### WHAT IS EXPECTED
List every line below containing "part".

>> begin INFORMATION SHOWN

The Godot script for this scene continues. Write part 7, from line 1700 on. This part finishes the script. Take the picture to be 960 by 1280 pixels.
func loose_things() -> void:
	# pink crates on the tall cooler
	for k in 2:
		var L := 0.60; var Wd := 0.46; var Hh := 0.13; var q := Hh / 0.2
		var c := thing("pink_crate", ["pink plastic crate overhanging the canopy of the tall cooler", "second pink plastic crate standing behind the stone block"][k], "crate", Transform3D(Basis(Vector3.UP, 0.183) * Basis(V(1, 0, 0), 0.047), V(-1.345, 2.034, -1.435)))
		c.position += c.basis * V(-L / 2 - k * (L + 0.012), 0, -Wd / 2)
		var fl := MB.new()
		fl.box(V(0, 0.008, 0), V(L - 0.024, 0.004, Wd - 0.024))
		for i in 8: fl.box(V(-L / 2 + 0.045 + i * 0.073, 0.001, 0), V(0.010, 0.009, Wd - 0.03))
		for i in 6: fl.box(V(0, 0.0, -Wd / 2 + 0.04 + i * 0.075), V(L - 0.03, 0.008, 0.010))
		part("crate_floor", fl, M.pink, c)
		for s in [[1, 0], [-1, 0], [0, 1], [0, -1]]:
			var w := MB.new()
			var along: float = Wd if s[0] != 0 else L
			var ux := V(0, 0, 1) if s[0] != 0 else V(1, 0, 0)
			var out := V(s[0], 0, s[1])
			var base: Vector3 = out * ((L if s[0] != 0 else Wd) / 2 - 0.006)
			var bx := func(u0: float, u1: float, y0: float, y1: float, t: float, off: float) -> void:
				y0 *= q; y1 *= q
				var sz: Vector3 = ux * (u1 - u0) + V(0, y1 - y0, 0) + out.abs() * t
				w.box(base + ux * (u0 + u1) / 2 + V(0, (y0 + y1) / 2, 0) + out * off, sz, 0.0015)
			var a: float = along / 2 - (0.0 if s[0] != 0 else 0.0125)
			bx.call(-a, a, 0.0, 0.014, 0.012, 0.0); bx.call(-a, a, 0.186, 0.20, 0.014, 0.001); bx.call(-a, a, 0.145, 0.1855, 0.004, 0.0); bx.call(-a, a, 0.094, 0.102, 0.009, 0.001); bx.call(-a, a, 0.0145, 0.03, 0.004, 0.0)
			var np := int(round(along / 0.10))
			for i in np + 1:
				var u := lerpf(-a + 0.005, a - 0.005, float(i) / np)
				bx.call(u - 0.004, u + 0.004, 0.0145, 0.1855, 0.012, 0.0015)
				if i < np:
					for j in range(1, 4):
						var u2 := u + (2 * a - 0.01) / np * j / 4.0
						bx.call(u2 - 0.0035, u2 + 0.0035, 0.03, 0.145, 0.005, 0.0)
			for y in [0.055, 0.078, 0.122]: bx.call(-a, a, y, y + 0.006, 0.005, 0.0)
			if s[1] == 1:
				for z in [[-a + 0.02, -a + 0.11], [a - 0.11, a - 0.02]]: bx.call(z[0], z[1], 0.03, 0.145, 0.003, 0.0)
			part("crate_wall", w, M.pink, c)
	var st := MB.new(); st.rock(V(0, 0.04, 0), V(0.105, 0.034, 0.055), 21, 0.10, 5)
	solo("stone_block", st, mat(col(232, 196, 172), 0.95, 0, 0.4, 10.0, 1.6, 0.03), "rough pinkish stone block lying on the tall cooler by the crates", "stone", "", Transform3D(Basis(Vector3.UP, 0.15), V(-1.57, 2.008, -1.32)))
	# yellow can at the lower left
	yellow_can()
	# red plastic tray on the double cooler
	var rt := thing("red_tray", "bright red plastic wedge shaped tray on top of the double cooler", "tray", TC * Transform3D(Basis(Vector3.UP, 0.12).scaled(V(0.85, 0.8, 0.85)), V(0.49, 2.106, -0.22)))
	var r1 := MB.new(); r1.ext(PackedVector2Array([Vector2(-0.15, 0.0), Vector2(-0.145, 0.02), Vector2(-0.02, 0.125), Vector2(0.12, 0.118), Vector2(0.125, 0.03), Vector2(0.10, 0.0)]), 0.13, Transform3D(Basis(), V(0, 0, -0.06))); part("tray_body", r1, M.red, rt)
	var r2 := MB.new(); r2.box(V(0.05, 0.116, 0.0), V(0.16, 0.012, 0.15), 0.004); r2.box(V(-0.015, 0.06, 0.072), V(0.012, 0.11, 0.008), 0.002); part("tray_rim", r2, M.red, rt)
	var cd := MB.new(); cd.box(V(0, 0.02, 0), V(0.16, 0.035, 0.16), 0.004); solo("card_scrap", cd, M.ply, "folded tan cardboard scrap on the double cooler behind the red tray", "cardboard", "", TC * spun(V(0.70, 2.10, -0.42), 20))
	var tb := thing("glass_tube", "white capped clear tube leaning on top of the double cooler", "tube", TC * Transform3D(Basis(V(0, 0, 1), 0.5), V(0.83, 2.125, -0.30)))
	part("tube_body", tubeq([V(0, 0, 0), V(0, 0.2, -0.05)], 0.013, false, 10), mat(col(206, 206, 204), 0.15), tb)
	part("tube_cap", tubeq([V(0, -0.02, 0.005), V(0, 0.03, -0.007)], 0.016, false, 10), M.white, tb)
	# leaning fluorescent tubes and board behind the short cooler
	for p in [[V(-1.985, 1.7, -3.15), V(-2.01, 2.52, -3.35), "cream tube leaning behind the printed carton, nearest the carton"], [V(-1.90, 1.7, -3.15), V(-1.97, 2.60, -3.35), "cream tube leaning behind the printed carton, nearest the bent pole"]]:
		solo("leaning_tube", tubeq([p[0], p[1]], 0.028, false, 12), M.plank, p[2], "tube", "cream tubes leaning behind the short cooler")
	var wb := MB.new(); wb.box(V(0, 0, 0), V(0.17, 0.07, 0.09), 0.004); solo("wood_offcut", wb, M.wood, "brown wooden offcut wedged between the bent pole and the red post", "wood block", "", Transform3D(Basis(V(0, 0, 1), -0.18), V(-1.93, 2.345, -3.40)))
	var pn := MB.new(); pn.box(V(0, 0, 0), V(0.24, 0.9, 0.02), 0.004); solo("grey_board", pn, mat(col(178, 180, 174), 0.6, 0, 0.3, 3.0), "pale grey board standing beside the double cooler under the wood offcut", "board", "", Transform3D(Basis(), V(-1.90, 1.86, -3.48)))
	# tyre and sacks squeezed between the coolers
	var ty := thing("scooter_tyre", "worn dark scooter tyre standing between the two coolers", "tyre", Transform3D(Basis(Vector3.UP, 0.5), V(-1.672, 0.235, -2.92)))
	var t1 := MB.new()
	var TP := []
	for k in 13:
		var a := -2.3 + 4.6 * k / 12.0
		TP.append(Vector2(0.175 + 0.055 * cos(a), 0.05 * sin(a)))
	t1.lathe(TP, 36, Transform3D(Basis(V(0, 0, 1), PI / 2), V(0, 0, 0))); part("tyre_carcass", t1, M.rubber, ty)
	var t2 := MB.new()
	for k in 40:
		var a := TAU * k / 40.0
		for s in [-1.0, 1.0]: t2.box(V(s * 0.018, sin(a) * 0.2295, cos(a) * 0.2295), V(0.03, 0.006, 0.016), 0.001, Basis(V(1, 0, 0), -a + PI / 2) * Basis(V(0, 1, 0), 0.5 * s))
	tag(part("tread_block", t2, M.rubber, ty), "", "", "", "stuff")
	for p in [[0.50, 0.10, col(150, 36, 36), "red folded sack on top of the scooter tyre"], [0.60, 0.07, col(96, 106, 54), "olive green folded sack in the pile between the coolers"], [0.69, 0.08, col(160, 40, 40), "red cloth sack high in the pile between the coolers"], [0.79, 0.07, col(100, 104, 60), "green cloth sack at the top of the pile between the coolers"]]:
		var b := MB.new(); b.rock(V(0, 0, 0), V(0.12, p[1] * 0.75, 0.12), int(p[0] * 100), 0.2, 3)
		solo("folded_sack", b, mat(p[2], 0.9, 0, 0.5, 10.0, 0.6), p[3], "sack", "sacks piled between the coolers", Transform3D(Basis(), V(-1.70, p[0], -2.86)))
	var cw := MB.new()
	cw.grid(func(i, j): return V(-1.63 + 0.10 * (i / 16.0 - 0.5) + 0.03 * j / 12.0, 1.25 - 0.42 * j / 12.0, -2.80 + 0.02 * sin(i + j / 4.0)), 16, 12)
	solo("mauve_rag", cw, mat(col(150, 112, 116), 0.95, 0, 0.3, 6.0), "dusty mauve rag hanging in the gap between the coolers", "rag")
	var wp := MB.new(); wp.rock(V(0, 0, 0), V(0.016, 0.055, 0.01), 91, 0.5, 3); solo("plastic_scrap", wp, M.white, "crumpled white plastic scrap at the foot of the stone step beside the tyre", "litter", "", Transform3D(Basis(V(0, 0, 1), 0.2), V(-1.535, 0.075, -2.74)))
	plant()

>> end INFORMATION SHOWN

### RESPONSE TO THIS TASK
The Godot script for this scene continues. Write part 7, from line 1700 on. This part finishes the script. Take the picture to be 960 by 1280 pixels.
		part("crate_floor", fl, M.pink, c)
			part("crate_wall", w, M.pink, c)
	var r1 := MB.new(); r1.ext(PackedVector2Array([Vector2(-0.15, 0.0), Vector2(-0.145, 0.02), Vector2(-0.02, 0.125), Vector2(0.12, 0.118), Vector2(0.125, 0.03), Vector2(0.10, 0.0)]), 0.13, Transform3D(Basis(), V(0, 0, -0.06))); part("tray_body", r1, M.red, rt)
	var r2 := MB.new(); r2.box(V(0.05, 0.116, 0.0), V(0.16, 0.012, 0.15), 0.004); r2.box(V(-0.015, 0.06, 0.072), V(0.012, 0.11, 0.008), 0.002); part("tray_rim", r2, M.red, rt)
	part("tube_body", tubeq([V(0, 0, 0), V(0, 0.2, -0.05)], 0.013, false, 10), mat(col(206, 206, 204), 0.15), tb)
	part("tube_cap", tubeq([V(0, -0.02, 0.005), V(0, 0.03, -0.007)], 0.016, false, 10), M.white, tb)
	t1.lathe(TP, 36, Transform3D(Basis(V(0, 0, 1), PI / 2), V(0, 0, 0))); part("tyre_carcass", t1, M.rubber, ty)
	tag(part("tread_block", t2, M.rubber, ty), "", "", "", "stuff")